Status: final response (author comments only)

CC1:
'Comment on egusphere-2025-2687', Amir Souri, 29 Aug 2025

Our work (Souri et al., 2020) is, to our best knowledge, the first joint inversion of NOx and VOCs using multiple satellites, performed to constrain net ozone production rates using an analytical Gauss-Newton method. Here, the authors mentioned in their introduction that our work did not consider the non-linear chemistry because we omitted the cross-relationships between NOx-HCHO and VOC-NO2. They specifically claimed: "Jung et al. (2022), Souri et al. (2020), and Wang et al. (2020) conducted several studies on joint inversion of multiple species such as NOx and VOCs, SO2 and NOx, and CO and NOx emissions. However, the Jacobian matrix settings in previous studies incorporated only the sensitivities of multiple pollutant concentrations to self-emissions during inversion process, without considering the cross-sensitivities of species interactions. It is important to include interspecies interactions from chemical transport models to deal with the nonlinear relationships in the iterative inversions."
While I appreciate the inclusion of the cross-relationships to provide one new piece of information (the amount of information gained from HCHO on NOx and NO2 on VOCs), I'd like to clarify that we did implicitly consider the non-linear chemistry impacts through the use of a non-linear Gauss-Newton optimizer. That was the entire selling point of applying the optimizer to update Jacobians iteratively, so we do not overcorrect the state vectors. For each iteration, the non-linear feedback gets embedded into the first-order derivatives. Therefore, the authors should reconsider the claim that we do not consider non-linear chemistry. In fact, an earlier paper (https://www.sciencedirect.com/science/article/pii/S1352231020300820) discussing the impact of NOx on HCHO formation was the driving force behind this type of joint inversion. Nonetheless, it is essential to highlight the benefits of considering cross-relationships to gauge the information gained from each cross-species comparison.

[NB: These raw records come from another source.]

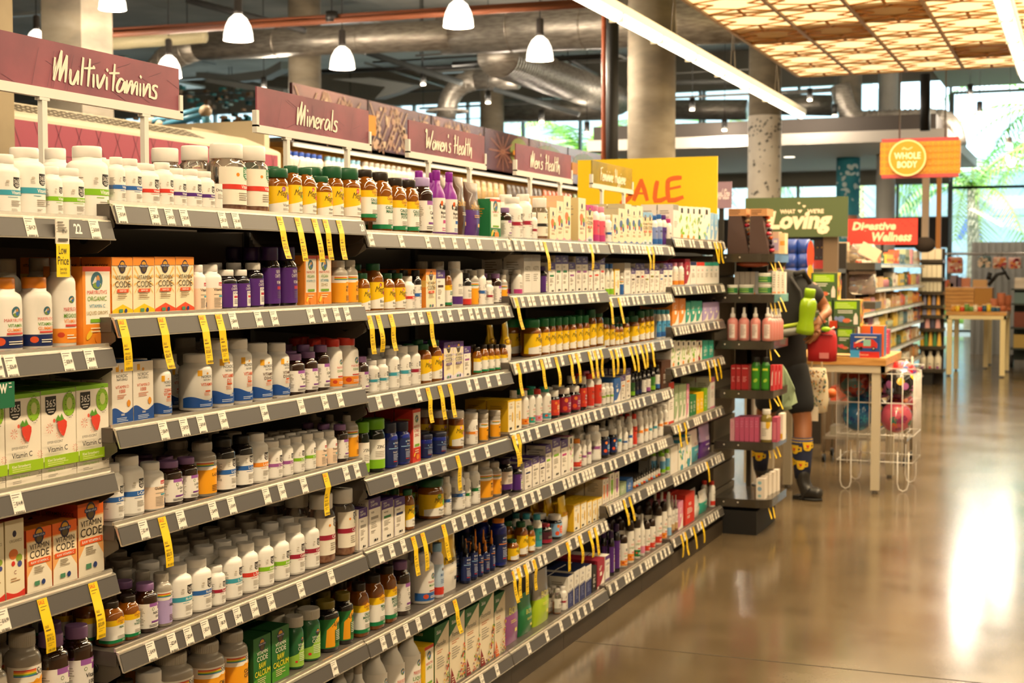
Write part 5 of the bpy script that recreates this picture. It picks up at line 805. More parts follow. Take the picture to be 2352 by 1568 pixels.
# ---------------------------------------------------------------- section signs on the gondola
BRUSH = {'M': (.5, [[(.0, .8), (.04, .0)], [(.05, .0), (.18, 1.08)], [(.18, 1.08), (.21, .02)], [(.22, .02), (.36, .95)], [(.36, .95), (.4, .0)]]), 'u': (.34, [[(.02, .5), (.05, .08), (.16, .02), (.27, .5)], [(.27, .5), (.30, .0)]]), 'l': (.16, [[(.04, 1.0), (.07, .0)]]), 't': (.24, [[(.10, 1.0), (.13, .0)], [(-.06, .62), (.3, .70)]]),
 'i': (.15, [[(.03, .48), (.07, .0)], [(.0, .68), (.035, .76)]]), 'v': (.30, [[(.0, .5), (.10, .02), (.26, .55)]]), 'a': (.34, [[(.26, .42), (.12, .5), (.02, .2), (.08, .02), (.2, .12), (.27, .45)], [(.27, .45), (.31, .0)]]), 'm': (.46, [[(.0, .5), (.04, .0)], [(.04, .05), (.14, .46), (.2, .4), (.22, .0)], [(.22, .05), (.33, .46), (.38, .4), (.41, .0)]]),
 'n': (.32, [[(.0, .5), (.04, .0)], [(.04, .05), (.17, .48), (.24, .38), (.27, .0)]]), 's': (.26, [[(.22, .46), (.1, .5), (.04, .38), (.18, .2), (.16, .02), (-.02, .04)]]), 'e': (.28, [[(.03, .2), (.2, .32), (.16, .48), (.05, .4), (.03, .1), (.12, .0), (.24, .1)]]), 'r': (.24, [[(.0, .5), (.04, .0)], [(.04, .2), (.12, .46), (.22, .46)]]),
 'W': (.62, [[(-.06, .86), (.04, .98), (.12, .05), (.28, .62), (.36, .05), (.58, 1.02)]]), 'o': (.3, [[(.14, .5), (.02, .3), (.06, .04), (.18, .04), (.25, .3), (.14, .5), (.26, .46)]]), "'": (.12, [[(.04, 1.0), (.02, .8)]]), 'H': (.48, [[(.0, .78), (.1, 1.0), (.12, .0)], [(.0, .42), (.4, .52)], [(.36, 1.0), (.38, .0)]]), 'h': (.34, [[(.03, 1.0), (.05, .0)], [(.05, .1), (.18, .48), (.25, .38), (.28, -.12)]]),
 'F': (.4, [[(.08, .9), (.1, .0)], [(-.04, .86), (.4, .96)], [(.05, .48), (.28, .54)]]), 'y': (.3, [[(.0, .5), (.06, .1), (.16, .1), (.24, .5)], [(.24, .5), (.22, -.2), (.06, -.28)]]), 'g': (.32, [[(.24, .42), (.1, .5), (.02, .2), (.1, .03), (.24, .3)], [(.25, .48), (.24, -.2), (.06, -.28)]]), ' ': (.22, [])}
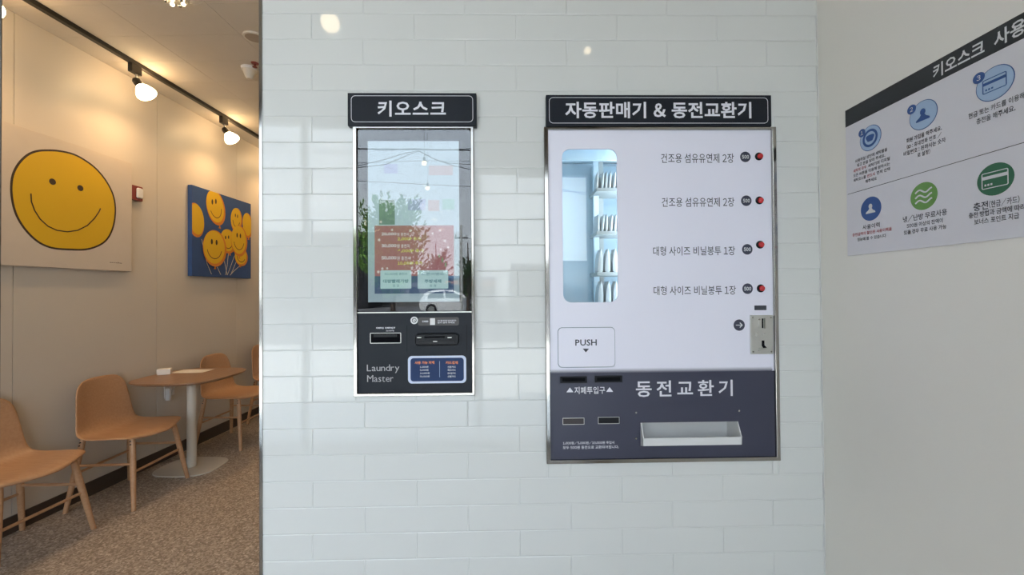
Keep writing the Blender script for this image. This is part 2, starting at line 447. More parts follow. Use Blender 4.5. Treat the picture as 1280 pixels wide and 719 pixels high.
p = Panel(T, 'payment_kiosk', (KB[0]+KB[1])/2, KB[2], 'narrow black payment kiosk with a tall touch screen and steel frame', 'kiosk')
fb = T.box(441.8, 158.5, 592.8, 495, .012)
fb = (fb[0], fb[1], fb[2], fb[3])
p.plate('frame', [rrect(*fb, .001), rrect(fb[0]+.011, fb[1]-.0085, fb[2]+.009, fb[3]-.006, .001)], .0005, .016, m_chrome, .0015)
inn = (fb[0]+.011, fb[1]-.0085, fb[2]+.009, fb[3]-.006)
zmid = T.pt(517, 390.5, .01)[1]
g0 = (inn[0], inn[1], zmid, inn[3])
p.box('cabinet', (KB[0]+.003, KB[1]-.003, KB[2]+.003, KB[3]-.003), -.25, -.003, m_blackm)
scr = p.rr('screen_bezel', g0, .012, -.002, .006, m_blackm)
disp = T.box(459.8, 176.3, 573.8, 377.5, .007); e_top = emat('display pale sky', (.35, .46, .52))
e_bg = emat('display background', (.25, .34, .37)); e_red = emat('display red', (.26, .085, .095)); e_navy = emat('display navy', (.02, .055, .12))
e_white = emat('display white', (.34, .50, .50)); e_txt = emat('display white text', (.62, .64, .66)); e_yel = emat('display yellow', (.50, .52, .06))
e_teal = emat('display dark text', (.06, .16, .19)); e_p1 = emat('display lilac tile', (.27, .33, .48)); e_p2 = emat('display peach tile', (.38, .34, .36)); e_p3 = emat('display mint tile', (.24, .42, .40))
e_gr = emat('display green tile', (.10, .17, .14)); e_fl = emat('display blossom', (.55, .5, .48)); e_leaf = emat('display leaf', (.10, .24, .09))
DI = p.box('display', disp, .006, .0066, e_bg)
def dbox(x0, y0, x1, y1, m, o=.0069, r=0, nm='screen_tile'): return p.rr(nm, T.box(x0, y0, x1, y1, .007), r, o-.0003, o, m, 0, DI)
p.box('sky_banner', T.box(459.8, 176.3, 573.8, 290, .007), .0063, .0067, e_top, 0, DI)
dbox(468.3, 282, 567.3, 345, e_red, nm='red_banner'); dbox(468.3, 345, 567.3, 367, e_navy, nm='navy_banner')
dbox(473.8, 250, 493.5, 281, e_gr); dbox(510, 249, 532, 263, e_p1); dbox(535, 250, 549, 264, e_p2); dbox(553, 249, 568, 262, e_p3)
dbox(480, 205, 497, 217, e_p1); dbox(536, 207, 566, 219, e_p2)
def dtext(s, x0, y0, x1, y1, m, bold=.0, o=.0074): p.text(s, T.box(x0, y0, x1, y1, .007), o, m, bold=bold, parent=DI)
dtext('20,000', 476.8, 290.8, 495.5, 294.8, e_txt, .02); dtext('원 충전시', 496.3, 291, 511, 295, e_txt)
dtext('2,000P 추가', 497, 296.4, 526, 301, e_yel, .02)
dtext('30,000', 476.8, 305.3, 495.5, 309.7, e_txt, .02); dtext('원 충전시', 496.3, 305.4, 512, 310, e_txt)
dtext('4,000P 추가', 497, 311.4, 530, 316, e_yel, .02)
dtext('50,000', 476.8, 320.4, 495.5, 325, e_txt, .02); dtext('원 충전시', 496.3, 320.5, 513, 325.4, e_txt)
dtext('10,000P 추가', 497, 326.8, 528, 331.5, e_yel, .02)
for (x0, x1, t1, t2, t3) in ((475.5, 514.2, '50,000원 충전시', '대량빨래가방', '증 정'), (522, 560.3, '오픈이벤트', '주방세제', '증 정')):
    dbox(x0, 338, x1, 361, e_white, .0072, .003, 'coupon'); c = (x0+x1)/2
    dtext(t1, c-14, 341, c+14, 344.3, e_teal, .01, .0077); dtext(t2, c-(16 if x0 < 500 else 10.5), 349.3, c+(16 if x0 < 500 else 10.5), 353.8, e_teal, .03, .0077)
    dtext(t3, c-4, 355.6, c+4, 359, e_teal, .0, .0077)
for (x, y, r) in ((473, 340, 2.3), (478, 336, 2), (484, 335.5, 1.7), (515, 335, 2.2), (513, 329.5, 1.5), (490, 287.5, 1.8), (513, 288.5, 2.2), (550, 288, 1.8), (474, 300, 2.2), (556, 301, 2.4), (560, 309, 2), (541, 292, 2), (551, 312, 1.8), (476, 277.5, 2), (562, 342, 1.6)):
    c = T.pt(x, y, .007); rr_ = r/425
    pts = [(c[0]+rr_*(.65+.35*math.cos(5*a))*math.cos(a), c[1]+rr_*(.65+.35*math.cos(5*a))*math.sin(a)) for a in [2*math.pi*i/30 for i in range(30)]]
    p.plate('blossom', [pts], .0070, .00725, e_fl, 0, DI)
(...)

Citation: https://doi.org/10.5194/egusphere-2025-2687-CC1
- AC1: 'Reply on CC1', Xiaohui Du, 08 Sep 2025
  
  Dear Dr. Souri,
  We would like to sincerely thank you for taking the valuable time to give feedbacks for this paper. We have studied many of your publications, and your insights into the application of joint inversion for multiple species have provided us with key perspectives for understanding the integration of atmospheric modeling and inversion methods. The work conducted by your team in the field of joint inversion using multiple satellite data has long been a crucial reference for our research.
  The questions you raised regarding the statements that reference your research (Souri et al., 2020) may have led to unnecessary misunderstandings, and we sincerely apologize for this matter. We must make it clear that this paper has no intention of denying the efforts of your research in accounting for nonlinear chemical processes within inversion methods. In fact, the approach adopted by your team that uses a nonlinear Gauss-Newton optimizer to iteratively update the Jacobian matrix and avoid overcorrection of the state vector is a wonderful solution to address nonlinearity in the inverse modeling.
  The primary cause of this misunderstanding lies in the ambiguity of the conceptual boundaries of "nonlinear chemical processes" and "cross interactions between species". What this paper truly aims to emphasize is that, building upon the existing inversion methods, it is important to include interspecies interactions from chemical transport models to deal with the nonlinear relationships in the iterative inversions. As stated in your earlier paper (Souri et al., 2020) in AE, which we will reference in our study as well, the impact of NO_x on HCHO formation is indeed of great significance. Hence, we further incorporate cross-sensitivities between different species (i.e., the cross sensitivities of HCHO to NOx and NO₂ to VOCs) from chemical transport models to supplement information at the level of species interactions.
  To correct this phrasing, we will revise the sentence of “However, the Jacobian matrix settings in previous studies incorporated only the sensitivities of multiple pollutant concentrations to self-emissions during inversion process, without considering the cross-sensitivities of species interactions. It is important to include interspecies interactions from chemical transport models to deal with the nonlinear relationships in the iterative inversions." to: "It is important to include inter-species interactions from chemical transport models to complement on the species-specific sensitivities in the iterative inversions." This revision clearly focuses the innovation of this study on "supplementing information on cross-sensitivities between species," thereby avoiding any potential misunderstandings.
  Once again, thank you for your careful feedback and corrections!
  
  Du Xiaohui
  
  Citation: https://doi.org/10.5194/egusphere-2025-2687-AC1
RC1:
'Comment on egusphere-2025-2687', Anonymous Referee #1, 15 Sep 2025
This manuscript applies a discrete Kalman filter inversion using TROPOMI NO₂ and HCHO data to jointly constrain NOx and VOC emissions over China, and evaluates impacts on ozone simulations. While the topic is relevant and the methodology is presented in detail, the study suffers from fundamental limitations in data representativeness, methodological assumptions, and validation strategy. These flaws seriously undermine the robustness and reliability of the results and conclusions. For this reason, I recommend rejection.
The study is restricted to June–September 2019, a single summer season. O₃ precursor emissions and chemical regimes exhibit strong seasonality, and summer alone cannot represent annual or multi-year behavior.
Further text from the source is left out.